It now seems evident that Iraq isn’t ready to become a democracy. Yet, the Bush Administration says in 77 days it still intends to turn the country over to an Iraqi Governing Council that the United States hand-picked. United States soldiers will remain to keep order, and our leaders refuse even to estimate how long the 130,000 soldiers will have to stay.
Last week thousands of Iraqis, previously never heard from, took to the streets with their guns and began kidnapping hostages and firing at American soldiers in three cities. As of Monday, 70 American soldiers were killed and at least 900 Iraqis, some of them women and children.
It all started when a group of Iraqis killed four Americans, set fire to their bodies and dragged them through the streets of Fallujah. Marines were ordered to sweep the area and find the killers. Muqtada al-Sadr, a rabble-raising Shiite cleric who hates the United States because it is occupying his country and shut down his newspaper, dispatched his followers to attack the Americans. Many innocent Iraqis, including women and children, were hurt and killed.
As a result, four members of the Governing Council resigned, a battalion of Iraqi soldiers trained by Americans refused to fight al-Sadr’s attackers and hundreds of Americans in the National Guard and Reserves on their way home were ordered to stay in Iraq. Naturally, all of this has startled Paul Bremer, the American proconsul, because the polls indicate that most Iraqis like us because we got rid of Saddam. But polls can’t be relied upon in a country thousands of miles away.
Bremer and the military commander were on TV Sunday, and their appearance and their response to questions were pitiful. Richard Cohen, who writes about foreign affairs for the Washington Post, said it well: “We don’t know what the hell we’re doing. Bremer and the rest of us are simply going to have to reconcile ourselves to the fact that we will never know what is happening in Iraq. It’s a different culture.”

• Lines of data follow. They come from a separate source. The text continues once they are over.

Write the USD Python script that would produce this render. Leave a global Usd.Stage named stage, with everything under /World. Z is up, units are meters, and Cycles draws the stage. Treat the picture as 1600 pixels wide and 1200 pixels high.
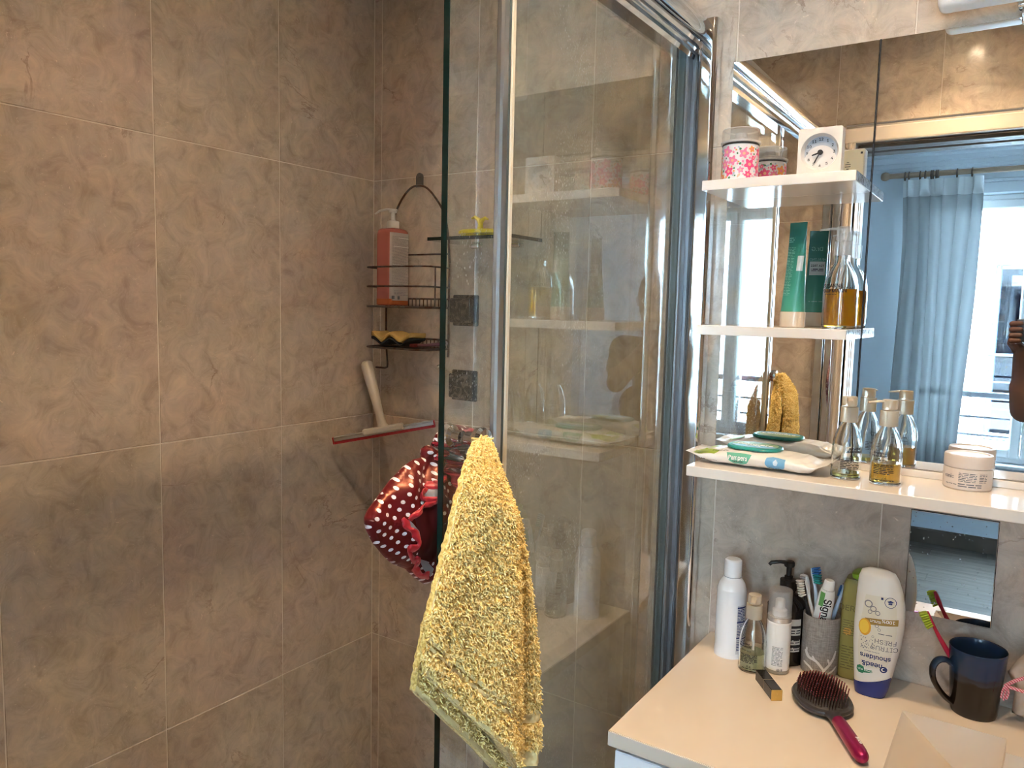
import math, random
import numpy as np, trimesh
import usdkit, meshkit
import manifold3d as m3
from shapely.geometry import Polygon, Point
from shapely import affinity
from pxr import Usd, UsdGeom, UsdLux, UsdShade, Gf, Sdf, Vt

# ------------------------------------------------------------------ camera, sky, exposure
stage = Usd.Stage.CreateInMemory()
UsdGeom.SetStageUpAxis(stage, UsdGeom.Tokens.z)
UsdGeom.SetStageMetersPerUnit(stage, 1.0)
UsdGeom.Xform.Define(stage, '/World')
UsdGeom.Scope.Define(stage, '/World/Looks')
EYE = np.array([1.4415, -1.5, 1.4967]); YAW, PITCH, ROLL, FPX = -0.587268, -0.0982145, 0.0227371, 1211.993
EXPOSURE = 4.0
LAMP = 124.0            # radiance of a ceiling lamp's bulb
SKY = 0.85
fwd = np.array([math.sin(YAW)*math.cos(PITCH), math.cos(YAW)*math.cos(PITCH), math.sin(PITCH)])
_r = np.array([math.cos(YAW), -math.sin(YAW), 0.0]); _u = np.cross(_r, fwd)
RT = math.cos(ROLL)*_r + math.sin(ROLL)*_u; UP = -math.sin(ROLL)*_r + math.cos(ROLL)*_u
cam = UsdGeom.Camera.Define(stage, '/World/camera')
cam.CreateHorizontalApertureAttr(36.0); cam.CreateVerticalApertureAttr(27.0)
cam.CreateFocalLengthAttr(36.0*FPX/1600); cam.CreateClippingRangeAttr(Gf.Vec2f(0.01, 1000))
cam.CreateExposureAttr(EXPOSURE)
cam.AddTransformOp().Set(Gf.Matrix4d(*RT, 0, *UP, 0, *(-fwd), 0, *EYE, 1))
dome = UsdLux.DomeLight.Define(stage, '/World/sky')
dome.CreateColorAttr(Gf.Vec3f(0.56, 0.78, 1.0)); dome.CreateIntensityAttr(SKY)
LAMPS = ((1.22, -0.52, 1.0), (1.22, -1.00, 1.15), (0.58, -0.72, .50))   # x, y, strength of each ceiling lamp

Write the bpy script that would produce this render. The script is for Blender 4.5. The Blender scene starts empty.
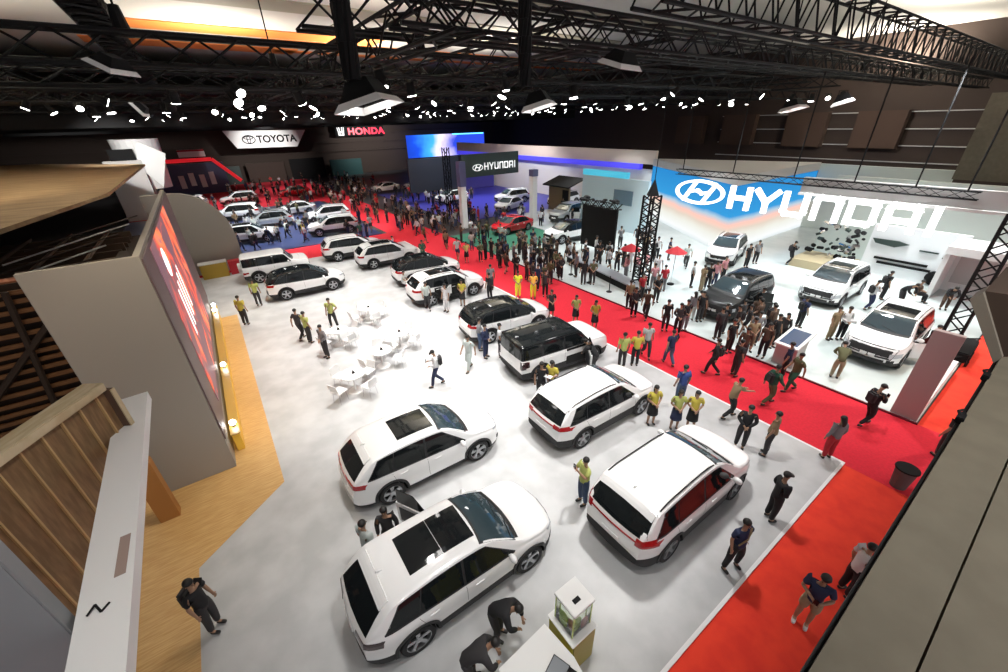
import bpy, bmesh, math, random
from mathutils import Vector, Matrix
from mathutils.bvhtree import BVHTree
PI = math.pi
C = bpy.context.scene.collection
rnd = random.Random(7)
scn = bpy.context.scene
vs = scn.view_settings
vs.view_transform = 'Standard'; vs.look = 'None'; vs.gamma = 1; vs.use_curve_mapping = False
vs.exposure = 0.45

# ---------------------------------------------------------------- materials
MATS = {}
def mat(name, col, rough=.5, metal=0, coat=0, emit=None, es=0, spec=.5, noise=None, bump=None, trans=0):
    if name in MATS: return MATS[name]
    m = bpy.data.materials.new(name); m.use_nodes = True
    nt = m.node_tree; b = nt.nodes['Principled BSDF']
    b.inputs['Base Color'].default_value = (*col, 1)
    b.inputs['Roughness'].default_value = rough
    b.inputs['Metallic'].default_value = metal
    b.inputs['Coat Weight'].default_value = coat
    b.inputs['Coat Roughness'].default_value = .06
    b.inputs['Specular IOR Level'].default_value = spec
    b.inputs['Transmission Weight'].default_value = trans
    if emit:
        b.inputs['Emission Color'].default_value = (*emit, 1)
        b.inputs['Emission Strength'].default_value = es
    if noise:   # (scale, col2, detail, (sx,sy,sz))
        tc = nt.nodes.new('ShaderNodeTexCoord'); mp = nt.nodes.new('ShaderNodeMapping')
        mp.inputs['Scale'].default_value = noise[3] if len(noise) > 3 else (1, 1, 1)
        n = nt.nodes.new('ShaderNodeTexNoise'); n.inputs['Scale'].default_value = noise[0]; n.inputs['Detail'].default_value = noise[2]
        r = nt.nodes.new('ShaderNodeValToRGB')
        r.color_ramp.elements[0].position = .38; r.color_ramp.elements[1].position = .66
        r.color_ramp.elements[0].color = (*col, 1); r.color_ramp.elements[1].color = (*noise[1], 1)
        nt.links.new(tc.outputs['Object'], mp.inputs['Vector']); nt.links.new(mp.outputs[0], n.inputs['Vector'])
        nt.links.new(n.outputs[0], r.inputs[0]); nt.links.new(r.outputs[0], b.inputs['Base Color'])
    if bump:
        tc = nt.nodes.new('ShaderNodeTexCoord'); n = nt.nodes.new('ShaderNodeTexNoise'); n.inputs['Scale'].default_value = bump[0]
        bp = nt.nodes.new('ShaderNodeBump'); bp.inputs['Strength'].default_value = bump[1]; bp.inputs['Distance'].default_value = .01
        nt.links.new(tc.outputs['Object'], n.inputs['Vector']); nt.links.new(n.outputs[0], bp.inputs['Height']); nt.links.new(bp.outputs[0], b.inputs['Normal'])
    MATS[name] = m
    return m

paint_white = mat('white_paint', (.80, .80, .80), .28, coat=1)
paint_black = mat('black_paint', (.006, .007, .008), .3, coat=.25, spec=.3)
paint_red = mat('red_paint', (.55, .01, .02), .25, coat=1)
paint_silver = mat('silver_paint', (.42, .45, .47), .28, metal=.5, coat=1)
paint_blue = mat('blue_paint', (.02, .04, .10), .25, coat=1)
glass_dark = mat('tinted_glass', (.008, .010, .011), .06, spec=.42)
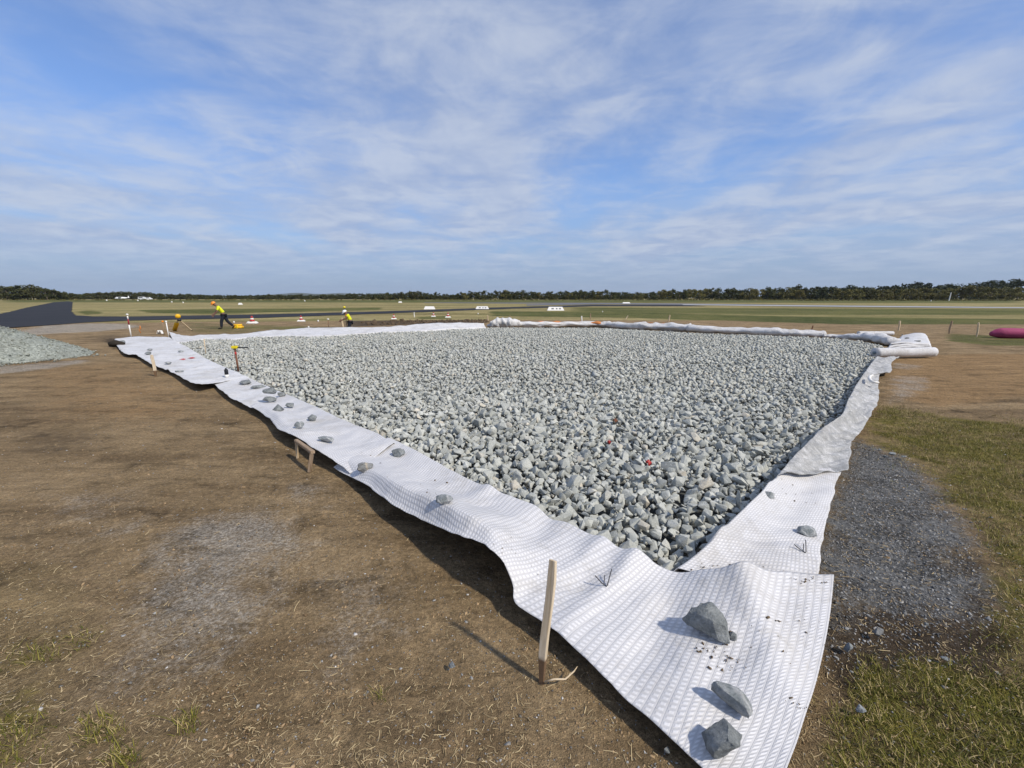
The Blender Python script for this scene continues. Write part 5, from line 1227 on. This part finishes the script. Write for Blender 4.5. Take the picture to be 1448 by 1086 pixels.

From the beginning, many thoughtful people have been urging President Bush to persuade the United Nations and other countries to help us in Iraq. But with this new uprising, no country would send its soldiers to Iraq. In fact, some that have sent a few are now talking about withdrawing them.
Tuesday night President Bush said Americans “have a chance to change the world.”
*****
About a dozen newspapers — Chicago Tribune, Dallas Morning News, Wall Street Journal, New York Times, etc. — in the last few years have discovered out-right liars among their reporters. Liars who would rather make up news than report it.
The most you can say about the newspapers is that they discovered the phony stories, investigated them, fired the reporters and told what happened on their front pages. One of the three investigators, John Seigenthaler, former editor and publisher of the Nashville Tennessean, spoke last week about this to about 100 people attending the annual Roy Reed Lecture during Journalism Day at the University of Arkansas.
The investigators spent 14 months reviewing 720 stories written over 10 years by Jack Kelley, age 43, in USA Today, the newspaper with the biggest circulation in the U.S. They found that he fabricated eight Page 1 stories and lifted at least two dozen parts of stories from other newspapers as if they were results of his reporting.
Perhaps the most brazen story was a tall tale about a young Cuban woman who drowned while fleeing from Castro’s Cuba in a boat. To go with the tale, he furnished a picture of an attractive young woman, who, of course, was not the victim but rather a woman he met in Cuba. When the story and picture were published, he called her and said he had made a mistake in handing her picture to his editors instead of one of the drowned woman, who, of course, did not exist.
Seigenthaler, 76, who left the Tennessean to be the founding editorial director of USA Today, said the investigation was “the most tragic 14 months of his life” because it made him realize that “culture in the newsroom has changed.” He quoted and agreed (almost completely) with Marvin Kalb, senior fellow at the Joan Shorenstein Center on the Press, who says it’s the newspaper management as well as the reporters who are responsible. He quoted Kalb:
“The business of journalism has degraded in recent years, corrupted by the new prizes and profits. Jack Kelley became a star of USA Today. The corrupt culture that has editors winking and blinking at journalists who break blockbuster stories that are played on Page 1 are just as responsible as Jack Kelley.”
Seigenthaler said Kalb thinks the only way out is for “corporate reparations.” However, Seigenthaler believes that if journalism students are taught “enduring values” they can change the culture “from the bottom up.” He describes the newspaper as a mirror that has to reflect the life of the community with “all the pockmarks, scars and warts,.” and, he says, “the shards must be put back and the mirror repaired.”
According to Seigenthaler, people don’t have to love their local newspaper, but they must believe it, trust it and rely upon it. Hence, liars can’t be newspapermen.